Your copy of the material below should match it exactly, except that it holds no pictures.

-- Available data --
☆ ☆ ☆ ☆
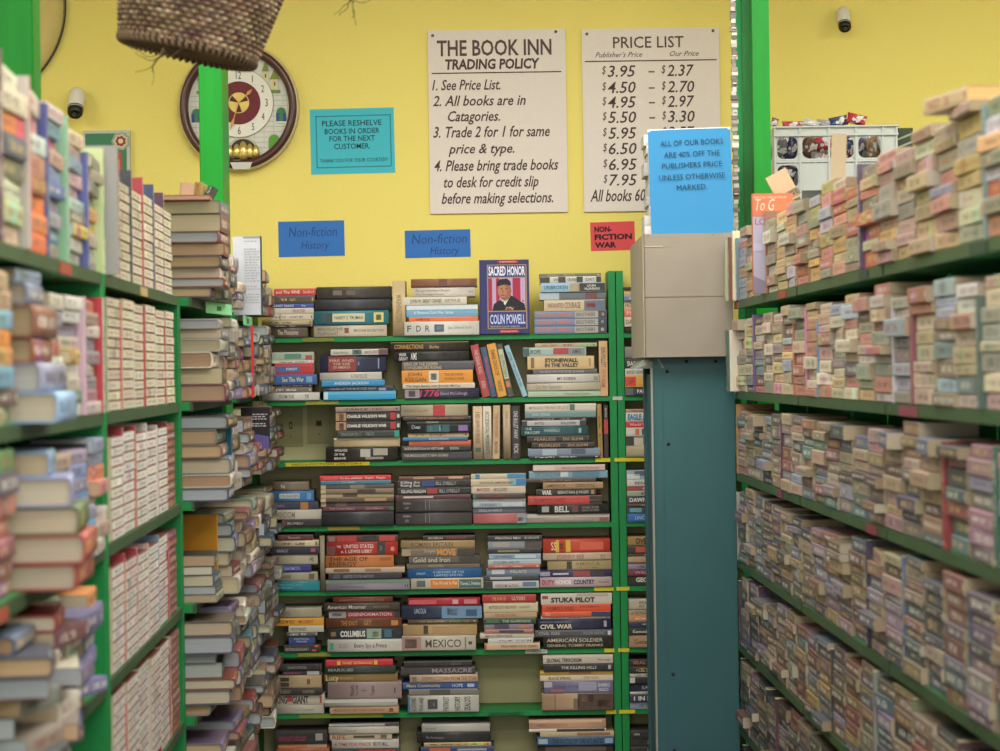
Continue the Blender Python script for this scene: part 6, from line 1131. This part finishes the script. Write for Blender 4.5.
pst(2, 3.28, ['5c8c4c', '4c4858', 'b07464', 'a8604c', '94545c', '84544c', '90644c'], .026, .031, 'stack at left edge', hard=.3)
# fourth and fifth rows
pst(3, 3.925, ['d88c50', '5c6080', '7c78a4', '6c6890', '7470a0', '686490', '78749c', 'c07864'], .024, .027, 'stack farthest from camera', out=.02, rots=6, outs=.01)
pst(3, 3.74, ['7c8868', '6c6488', 'd0c8b8', '5c8c6c', '747094', '6c5450', 'c8c0b0', '54507c'], .024, .028, 'second stack from green divider', out=.03, rots=8, outs=.015)
pst(3, 3.545, ['9c3438', '6c4448', 'b8b0a0', 'c8c0a8', '5c4c54', 'd0c8b8', '887c74', '5a5068'], .024, .029, 'third stack from green divider', out=.045, rots=7, outs=.018, hard=.4)
pst(3, 3.34, ['5c6478', '484c58', '8c3438', '7c8078', '54584c', '9c9484', '3c4048'], .026, .03, 'fourth stack from green divider', out=.03, rots=6, outs=.015, hard=.4)
pst(4, 3.96, ['c0a04c', 'b8503c', '84a068', 'a07868', '6c6890', '7c7898'], .026, .031, 'stack beside green divider', out=.03, rots=6)
# odd books that stand out among the rear left stacks
def facing(d, zb, x0, x1, h, T_, front, lab, spine, text=None):
    """thin book standing across the shelf with a cover towards the camera"""
    t = thing('paperback_book', lab, 'book', (0, d, zb+.0004)); g = Geo()
    g.box(x0, x1, -T_/2, -T_/2+.001, 0, h, hx(front)); g.box(x0, x1, T_/2-.001, T_/2, 0, h, hx(front)); g.box(x1, x1+.001, -T_/2, T_/2, 0, h, hx(spine)); 
    if text: text(g, -T_/2-.0006)
    g.build('cover', INK, t); g = Geo(); g.box(x0+.001, x1-.0005, -T_/2+.0012, T_/2-.0012, .001, h-.001, hx('cfc4a8')); g.build('page_block', PAGES, t); return t
def lines(x0, x1, z0, z1, n, col, seed):
    r_ = random.Random(seed)
    def f(g, y):
        for i in range(n):
            z = z1-(z1-z0)*i/n; a = x0+.003; 
            if r_.random() < .15: continue
            while a < x1-.006:
                w_ = r_.uniform(.003, .011); g.quad([(a, y, z-(z1-z0)/n*.5), (min(a+w_, x1), y, z-(z1-z0)/n*.5), (min(a+w_, x1), y, z), (a, y, z)], hx(col)); a += w_+.0025
    return f
d = 6.985; xa, xb = P(243.5, 260, d).x, P(261.5, 260, d).x; zt_, zb_ = P(254, 236.5, d).z, P(252, 315, d).z
def ft(g, y):
    g.quad([(xb-.003, y, 0), (xb, y, 0), (xb, y, zt_-zb_), (xb-.003, y, zt_-zb_)], hx('3c3c40')); g.quad([(xa, y, zt_-zb_-.006), (xb, y, zt_-zb_-.006), (xb, y, zt_-zb_), (xa, y, zt_-zb_)], hx('7c8a90'))
    lines(xa, xb-.006, .03, zt_-zb_-.012, 24, '9a9a9c', 3)(g, y-.0002)
xa2 = xa-.03
facing(d, zb_, xa2, xb, zt_-zb_, .01, 'b2b6bc', 'white back cover dense with grey text, standing above the rear left stacks', '2c2c30', ft)
d = 6.86; xa, xb = P(252, 440, d).x, P(269.5, 440, d).x
zb_ = ZL[2]+.0; 
def fb(g, y):
    lines(xa, xb-.004, .06, .1, 6, 'a8a4a0', 5)(g, y); lines(xa+.002, xb-.006, .118, .135, 3, '8a6a4c', 6)(g, y); lines(xa+.004, xb-.01, .15, .175, 4, 'b0a8b0', 7)(g, y)
    g.quad([(xa-.03, y-.0001, 0), (xb, y-.0001, 0), (xb, y-.0001, .035), (xa-.03, y-.0001, .05)], hx('544c80'))
facing(d, zb_+.09, xa-.03, xb, .118, .018, '1e1a20', 'black back cover with pale text facing camera among third row left stacks', '1a1a1e', fb)
d = 5.985; xa, xb = P(190, 530, d).x, P(217, 530, d).x
facing(d, ZL[3], xa-.03, xb, .20, .012, 'c88a1c', 'golden yellow book standing across the fourth row, cover towards camera', 'd8a030')
d = 5.99; xa, xb = P(188, 410, d).x, P(233, 410, d).x
facing(d, ZL[2]+.0, xa, xb-.005, .208, .01, '1c5c6c', 'dark teal book standing across the third row behind the first left stack', '2a7486')
d = 6.62; xa, xb = P(235, 380, d).x, P(253.5, 380, d).x
facing(d, ZL[1], xb-.005, xb, .2, .012, 'c02c28', 'narrow red book standing upright among rear left stacks, second row', 'c02830')
# oddments on top of the first rear stack
zt_ = P(200, 204.3, 5.85).z
topz = ZL[0]+.2325
book('p', 'red patterned paperback lying flat on top of first rear left stack', None, .2, .125, .012, 'b03038', LC.at(5.85, .075, topz+.0006), LC.rz+.05, None, (), (), 'd0a890', printed=False)
t = thing('paperback_book', 'cream paperback standing open-edged on top of first rear left stack', 'book', (P(190, 195, 5.84).x, 5.84, topz+.0135), (0, .12, 0)); g = Geo(); g.box(-.018, .016, -.05, .05, 0, .032, hx('d8c8a8')); g.build('page_block', PAGES, t); g = Geo(); g.box(.0165, .019, -.052, .052, 0, .034, hx('8a7c3c')); g.box(-.02, -.0185, -.052, .052, 0, .034, hx('c8b890')); g.build('cover', INK, t)
o = soft('olive paperback standing on edge on top of first rear left stack', None, .034, .1, .018, '8c8040', (P(198.5, 200, 5.80).x, 5.80, topz+.0135), 0, 0, None, 'a09448')
o = soft('dark green paperback leaning on the green post above the rear left stack', None, .03, .1, .012, '24483c', (P(206, 200, 5.82).x, 5.82, topz+.0135), 0, .5)
# mint label holders on the rear left shelf lip
for d, px in ((6.32, 0), (6.75, 0)):
    pass
for lab, x0, y0, x1, y1, d in (('mint green label holder under the rear left top row, nearer one', 206, 302, 231.5, 312, 6.0), ('mint green label holder under the rear left top row, farther one', 243.5, 317, 252, 322.5, 6.9)):
    p, q = P(x0, y0, d), P(x1, y1, d+.3); o = thing('label_holder', lab, 'label holder', ((p.x+q.x)/2, (p.y+q.y)/2, (p.z+q.z)/2-.004), (0, 0, math.atan2(q.y-p.y, q.x-p.x)), 'mint label holders')
    L_b = (Vector((q.x-p.x, q.y-p.y))).length; g = Geo(); g.box(-L_b/2, L_b/2, -.001, .001, -.014, .014, hx('84c890')); g.build('holder', INK, o); g = Geo(); g.box(-.03, .02, -.0016, -.0011, -.006, .006, hx('2c6a3c')); g.build('insert', INK, o)
bpy.context.view_layer.update()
☆ ☆ ☆ ☆
-- Solution for this problem --
Continue the Blender Python script for this scene: part 6, from line 1131. This part finishes the script. Write for Blender 4.5.
pst(2, 3.28, ['5c8c4c', '4c4858', 'b07464', 'a8604c', '94545c', '84544c', '90644c'], .026, .031, 'stack at left edge', hard=.3)
# fourth and fifth rows
pst(3, 3.925, ['d88c50', '5c6080', '7c78a4', '6c6890', '7470a0', '686490', '78749c', 'c07864'], .024, .027, 'stack farthest from camera', out=.02, rots=6, outs=.01)
pst(3, 3.74, ['7c8868', '6c6488', 'd0c8b8', '5c8c6c', '747094', '6c5450', 'c8c0b0', '54507c'], .024, .028, 'second stack from green divider', out=.03, rots=8, outs=.015)
pst(3, 3.545, ['9c3438', '6c4448', 'b8b0a0', 'c8c0a8', '5c4c54', 'd0c8b8', '887c74', '5a5068'], .024, .029, 'third stack from green divider', out=.045, rots=7, outs=.018, hard=.4)
pst(3, 3.34, ['5c6478', '484c58', '8c3438', '7c8078', '54584c', '9c9484', '3c4048'], .026, .03, 'fourth stack from green divider', out=.03, rots=6, outs=.015, hard=.4)
pst(4, 3.96, ['c0a04c', 'b8503c', '84a068', 'a07868', '6c6890', '7c7898'], .026, .031, 'stack beside green divider', out=.03, rots=6)
# odd books that stand out among the rear left stacks
def facing(d, zb, x0, x1, h, T_, front, lab, spine, text=None):
    """thin book standing across the shelf with a cover towards the camera"""
    t = thing('paperback_book', lab, 'book', (0, d, zb+.0004)); g = Geo()
    g.box(x0, x1, -T_/2, -T_/2+.001, 0, h, hx(front)); g.box(x0, x1, T_/2-.001, T_/2, 0, h, hx(front)); g.box(x1, x1+.001, -T_/2, T_/2, 0, h, hx(spine)); 
    if text: text(g, -T_/2-.0006)
    g.build('cover', INK, t); g = Geo(); g.box(x0+.001, x1-.0005, -T_/2+.0012, T_/2-.0012, .001, h-.001, hx('cfc4a8')); g.build('page_block', PAGES, t); return t
def lines(x0, x1, z0, z1, n, col, seed):
    r_ = random.Random(seed)
    def f(g, y):
        for i in range(n):
            z = z1-(z1-z0)*i/n; a = x0+.003; 
            if r_.random() < .15: continue
            while a < x1-.006:
                w_ = r_.uniform(.003, .011); g.quad([(a, y, z-(z1-z0)/n*.5), (min(a+w_, x1), y, z-(z1-z0)/n*.5), (min(a+w_, x1), y, z), (a, y, z)], hx(col)); a += w_+.0025
    return f
d = 6.985; xa, xb = P(243.5, 260, d).x, P(261.5, 260, d).x; zt_, zb_ = P(254, 236.5, d).z, P(252, 315, d).z
def ft(g, y):
    g.quad([(xb-.003, y, 0), (xb, y, 0), (xb, y, zt_-zb_), (xb-.003, y, zt_-zb_)], hx('3c3c40')); g.quad([(xa, y, zt_-zb_-.006), (xb, y, zt_-zb_-.006), (xb, y, zt_-zb_), (xa, y, zt_-zb_)], hx('7c8a90'))
    lines(xa, xb-.006, .03, zt_-zb_-.012, 24, '9a9a9c', 3)(g, y-.0002)
xa2 = xa-.03
facing(d, zb_, xa2, xb, zt_-zb_, .01, 'b2b6bc', 'white back cover dense with grey text, standing above the rear left stacks', '2c2c30', ft)
d = 6.86; xa, xb = P(252, 440, d).x, P(269.5, 440, d).x
zb_ = ZL[2]+.0; 
def fb(g, y):
    lines(xa, xb-.004, .06, .1, 6, 'a8a4a0', 5)(g, y); lines(xa+.002, xb-.006, .118, .135, 3, '8a6a4c', 6)(g, y); lines(xa+.004, xb-.01, .15, .175, 4, 'b0a8b0', 7)(g, y)
    g.quad([(xa-.03, y-.0001, 0), (xb, y-.0001, 0), (xb, y-.0001, .035), (xa-.03, y-.0001, .05)], hx('544c80'))
facing(d, zb_+.09, xa-.03, xb, .118, .018, '1e1a20', 'black back cover with pale text facing camera among third row left stacks', '1a1a1e', fb)
d = 5.985; xa, xb = P(190, 530, d).x, P(217, 530, d).x
facing(d, ZL[3], xa-.03, xb, .20, .012, 'c88a1c', 'golden yellow book standing across the fourth row, cover towards camera', 'd8a030')
d = 5.99; xa, xb = P(188, 410, d).x, P(233, 410, d).x
facing(d, ZL[2]+.0, xa, xb-.005, .208, .01, '1c5c6c', 'dark teal book standing across the third row behind the first left stack', '2a7486')
d = 6.62; xa, xb = P(235, 380, d).x, P(253.5, 380, d).x
facing(d, ZL[1], xb-.005, xb, .2, .012, 'c02c28', 'narrow red book standing upright among rear left stacks, second row', 'c02830')
# oddments on top of the first rear stack
zt_ = P(200, 204.3, 5.85).z
topz = ZL[0]+.2325
book('p', 'red patterned paperback lying flat on top of first rear left stack', None, .2, .125, .012, 'b03038', LC.at(5.85, .075, topz+.0006), LC.rz+.05, None, (), (), 'd0a890', printed=False)
t = thing('paperback_book', 'cream paperback standing open-edged on top of first rear left stack', 'book', (P(190, 195, 5.84).x, 5.84, topz+.0135), (0, .12, 0)); g = Geo(); g.box(-.018, .016, -.05, .05, 0, .032, hx('d8c8a8')); g.build('page_block', PAGES, t); g = Geo(); g.box(.0165, .019, -.052, .052, 0, .034, hx('8a7c3c')); g.box(-.02, -.0185, -.052, .052, 0, .034, hx('c8b890')); g.build('cover', INK, t)
o = soft('olive paperback standing on edge on top of first rear left stack', None, .034, .1, .018, '8c8040', (P(198.5, 200, 5.80).x, 5.80, topz+.0135), 0, 0, None, 'a09448')
o = soft('dark green paperback leaning on the green post above the rear left stack', None, .03, .1, .012, '24483c', (P(206, 200, 5.82).x, 5.82, topz+.0135), 0, .5)
# mint label holders on the rear left shelf lip
for d, px in ((6.32, 0), (6.75, 0)):
    pass
for lab, x0, y0, x1, y1, d in (('mint green label holder under the rear left top row, nearer one', 206, 302, 231.5, 312, 6.0), ('mint green label holder under the rear left top row, farther one', 243.5, 317, 252, 322.5, 6.9)):
    p, q = P(x0, y0, d), P(x1, y1, d+.3); o = thing('label_holder', lab, 'label holder', ((p.x+q.x)/2, (p.y+q.y)/2, (p.z+q.z)/2-.004), (0, 0, math.atan2(q.y-p.y, q.x-p.x)), 'mint label holders')
    L_b = (Vector((q.x-p.x, q.y-p.y))).length; g = Geo(); g.box(-L_b/2, L_b/2, -.001, .001, -.014, .014, hx('84c890')); g.build('holder', INK, o); g = Geo(); g.box(-.03, .02, -.0016, -.0011, -.006, .006, hx('2c6a3c')); g.build('insert', INK, o)
bpy.context.view_layer.update()